Stuart MacGill was due to face the press in Hobart in 2008, having taken his 200th wicket for Australia in the previous match. Walking into the room, the leg-spinner spied a journalist who had crossed him earlier in his career and whispered to the media manager that he was not going to be interviewed with that man in the room. MacGill was told to suck it up; he did, the journo wrote his piece, we all wrote our pieces, everyone got on with their lives, and an unnecessary minor controversy was avoided.

Stuart Clark played in that Test match, and the pair were both at the SCG on Wednesday.

Cricket Australia’s one-day ban of the ABC radio over comments about their head of cricket and head selector had set fire to the news cycle come the fourth morning of the Sydney Test. The interview snub ensured that every media outlet sourced and repeated the comments that had so upset the administration. The ban, rescinded since, was apparently pushed up the line from the dressing room, which, if the case further highlights, just how sensitive to criticism it can get in the bunker. If they’re feeling heat in those rooms, they might want to put themselves in England’s hot tub.

If things go right for Australia, they’ll complete a 4-1 series win on the fifth day at the SCG.

When England reviews this tour and the paths it took, it might look back to the day the ECB agreed not to call any of its contracted players back from the 2025 IPL. As a result, Jacob Bethell, who’d averaged 50 batting for England in the series against New Zealand some months earlier, was left at the circus while England played a one-off Test against Zimbabwe. Ollie Pope played the game and made a big score, while other circumstances ensured that Bethell would play just one game of the county championship.

Pope then managed to keep the 22-year-old out for most of the series against India and was again favoured for the live segment of this Ashes.

How England must, with the benefit of hindsight, rue that decision. Bethell has been a revelation at first drop, and there’s something exciting about getting a look at a young batter this early in his career. Someone said soon after lunch that they were hoping that he would go on to score a hundred just so they could say they were there in his springtime.

Bethell looks like the sort of player who’ll be coming back often.

England boards the plane this week with a sack full of regrets, but at least they head toward their next Test assured that Bethell is a player of extraordinary talent. The discovery came too late to save this series, but promises better days ahead.

Bethell was dismissed for 96 in his second Test, but made no mistake at the SCG on Wednesday, keeping out a probing and relentless Australian attack on what is still a good batting wicket, but one that still offers something for the bowlers.

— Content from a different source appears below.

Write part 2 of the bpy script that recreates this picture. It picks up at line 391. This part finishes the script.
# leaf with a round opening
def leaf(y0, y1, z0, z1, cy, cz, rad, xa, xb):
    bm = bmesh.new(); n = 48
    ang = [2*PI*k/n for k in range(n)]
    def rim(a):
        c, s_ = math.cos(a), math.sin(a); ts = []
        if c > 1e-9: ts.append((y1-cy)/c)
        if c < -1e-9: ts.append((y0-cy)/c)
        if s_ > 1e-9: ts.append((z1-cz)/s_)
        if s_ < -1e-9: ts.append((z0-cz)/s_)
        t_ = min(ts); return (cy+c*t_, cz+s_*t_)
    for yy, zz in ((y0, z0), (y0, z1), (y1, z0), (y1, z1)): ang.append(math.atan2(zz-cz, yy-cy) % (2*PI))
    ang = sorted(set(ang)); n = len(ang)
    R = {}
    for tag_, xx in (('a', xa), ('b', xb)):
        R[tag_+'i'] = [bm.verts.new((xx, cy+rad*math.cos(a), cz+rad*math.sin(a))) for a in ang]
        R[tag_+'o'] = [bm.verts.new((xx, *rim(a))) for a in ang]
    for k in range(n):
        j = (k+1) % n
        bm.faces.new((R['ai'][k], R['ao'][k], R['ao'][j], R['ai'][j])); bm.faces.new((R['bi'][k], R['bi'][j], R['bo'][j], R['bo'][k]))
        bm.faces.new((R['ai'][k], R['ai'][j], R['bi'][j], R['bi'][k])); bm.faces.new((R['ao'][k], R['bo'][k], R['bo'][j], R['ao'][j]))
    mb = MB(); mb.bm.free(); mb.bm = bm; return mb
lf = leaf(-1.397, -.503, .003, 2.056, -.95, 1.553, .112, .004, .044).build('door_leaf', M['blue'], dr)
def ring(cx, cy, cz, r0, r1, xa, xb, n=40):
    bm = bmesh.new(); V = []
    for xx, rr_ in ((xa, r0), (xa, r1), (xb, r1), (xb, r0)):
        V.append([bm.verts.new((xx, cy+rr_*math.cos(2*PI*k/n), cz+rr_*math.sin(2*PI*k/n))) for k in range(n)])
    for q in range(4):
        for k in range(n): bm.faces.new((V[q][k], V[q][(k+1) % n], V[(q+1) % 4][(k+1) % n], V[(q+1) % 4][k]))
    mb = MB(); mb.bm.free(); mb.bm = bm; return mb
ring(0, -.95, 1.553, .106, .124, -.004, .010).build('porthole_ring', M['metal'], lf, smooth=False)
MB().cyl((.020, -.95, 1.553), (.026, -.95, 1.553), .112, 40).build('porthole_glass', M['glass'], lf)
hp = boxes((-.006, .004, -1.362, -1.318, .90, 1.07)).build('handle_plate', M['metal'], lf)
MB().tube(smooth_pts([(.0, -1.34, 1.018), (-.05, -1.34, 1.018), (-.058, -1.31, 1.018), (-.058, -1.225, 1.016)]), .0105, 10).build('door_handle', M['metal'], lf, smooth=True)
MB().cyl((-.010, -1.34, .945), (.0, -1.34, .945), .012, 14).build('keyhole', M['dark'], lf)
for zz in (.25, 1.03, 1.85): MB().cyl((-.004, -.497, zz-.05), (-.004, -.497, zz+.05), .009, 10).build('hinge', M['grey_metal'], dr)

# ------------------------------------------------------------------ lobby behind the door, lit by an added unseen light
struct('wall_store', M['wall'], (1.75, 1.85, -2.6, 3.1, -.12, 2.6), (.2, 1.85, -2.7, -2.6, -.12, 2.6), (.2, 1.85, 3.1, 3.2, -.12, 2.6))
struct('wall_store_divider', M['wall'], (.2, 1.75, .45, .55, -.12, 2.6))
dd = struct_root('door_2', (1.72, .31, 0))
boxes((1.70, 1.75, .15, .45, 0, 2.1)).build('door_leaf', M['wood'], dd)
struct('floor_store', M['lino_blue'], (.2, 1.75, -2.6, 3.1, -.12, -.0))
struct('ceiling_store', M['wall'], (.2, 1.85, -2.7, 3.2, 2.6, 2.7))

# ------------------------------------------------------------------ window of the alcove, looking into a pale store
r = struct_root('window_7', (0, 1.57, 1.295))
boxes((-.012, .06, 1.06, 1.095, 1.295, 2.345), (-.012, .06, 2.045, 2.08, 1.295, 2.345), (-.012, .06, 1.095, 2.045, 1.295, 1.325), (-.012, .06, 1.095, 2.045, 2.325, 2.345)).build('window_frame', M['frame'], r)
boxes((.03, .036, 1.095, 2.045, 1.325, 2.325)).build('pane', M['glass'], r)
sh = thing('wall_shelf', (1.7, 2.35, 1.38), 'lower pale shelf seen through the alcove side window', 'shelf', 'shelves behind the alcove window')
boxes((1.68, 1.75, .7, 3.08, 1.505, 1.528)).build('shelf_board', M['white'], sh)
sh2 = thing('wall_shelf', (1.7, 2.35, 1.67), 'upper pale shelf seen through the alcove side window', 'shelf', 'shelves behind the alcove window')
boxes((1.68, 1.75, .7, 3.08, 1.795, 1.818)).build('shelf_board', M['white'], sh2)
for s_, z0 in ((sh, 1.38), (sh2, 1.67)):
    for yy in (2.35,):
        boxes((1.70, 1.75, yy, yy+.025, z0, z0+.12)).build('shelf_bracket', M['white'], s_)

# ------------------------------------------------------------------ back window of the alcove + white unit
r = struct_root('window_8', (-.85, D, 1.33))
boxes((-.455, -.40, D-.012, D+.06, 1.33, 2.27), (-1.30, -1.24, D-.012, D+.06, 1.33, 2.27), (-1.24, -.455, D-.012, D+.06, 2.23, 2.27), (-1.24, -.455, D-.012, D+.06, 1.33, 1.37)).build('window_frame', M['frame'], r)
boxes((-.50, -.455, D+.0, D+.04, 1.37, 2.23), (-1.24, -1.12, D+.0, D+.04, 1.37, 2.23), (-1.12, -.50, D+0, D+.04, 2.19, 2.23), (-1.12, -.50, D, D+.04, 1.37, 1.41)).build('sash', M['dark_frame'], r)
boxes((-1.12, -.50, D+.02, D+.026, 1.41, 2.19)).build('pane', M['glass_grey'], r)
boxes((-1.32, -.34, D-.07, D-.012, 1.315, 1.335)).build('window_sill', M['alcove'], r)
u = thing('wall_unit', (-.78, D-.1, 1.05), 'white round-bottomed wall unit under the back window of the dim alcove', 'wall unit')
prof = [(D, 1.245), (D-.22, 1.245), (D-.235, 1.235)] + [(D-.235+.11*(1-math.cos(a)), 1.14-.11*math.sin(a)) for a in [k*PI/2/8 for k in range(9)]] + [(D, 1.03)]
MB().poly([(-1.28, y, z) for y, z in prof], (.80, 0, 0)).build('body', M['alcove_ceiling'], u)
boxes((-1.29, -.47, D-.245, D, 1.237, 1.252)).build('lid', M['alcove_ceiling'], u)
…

England have got themselves a live one, and Stuart Broad, whose face is a living social media emoji keeping Channel 7 viewers up to date with whatever misfortune England brought upon itself this series, finally had something to smile about.

“What a knock we’ve just witnessed, it’s been flawless. It’s been classy, it’s been brutal at times. Some of his stroke play has been as good as we’ve seen from anyone. Front and back foot. Navigated his way through the nineties, I can’t imagine what his heart rate would’ve been when he was on ninety-nine. Twenty-seven minutes it took him to get through. We were all saying in the back of the box, use your feet, get down the wicket and he did. Put it on the half volley, dragged it through the leg side and what a moment for him and all of his family. Tears of joy.”

If Will Jacks shed any tears on the fourth day, one assumes they were of the hot, flushed and embarrassed variety. The fielder whose inability to hold onto a straightforward chance from Travis Head in front of the Bill O’Reilly stand on day three became the batter who was dismissed second ball via a brilliant catch from Cameron Green in the same place. The irony was brutal and instructive. As has been widely observed throughout this series, England’s fielding is not up to standard and has cost it dearly.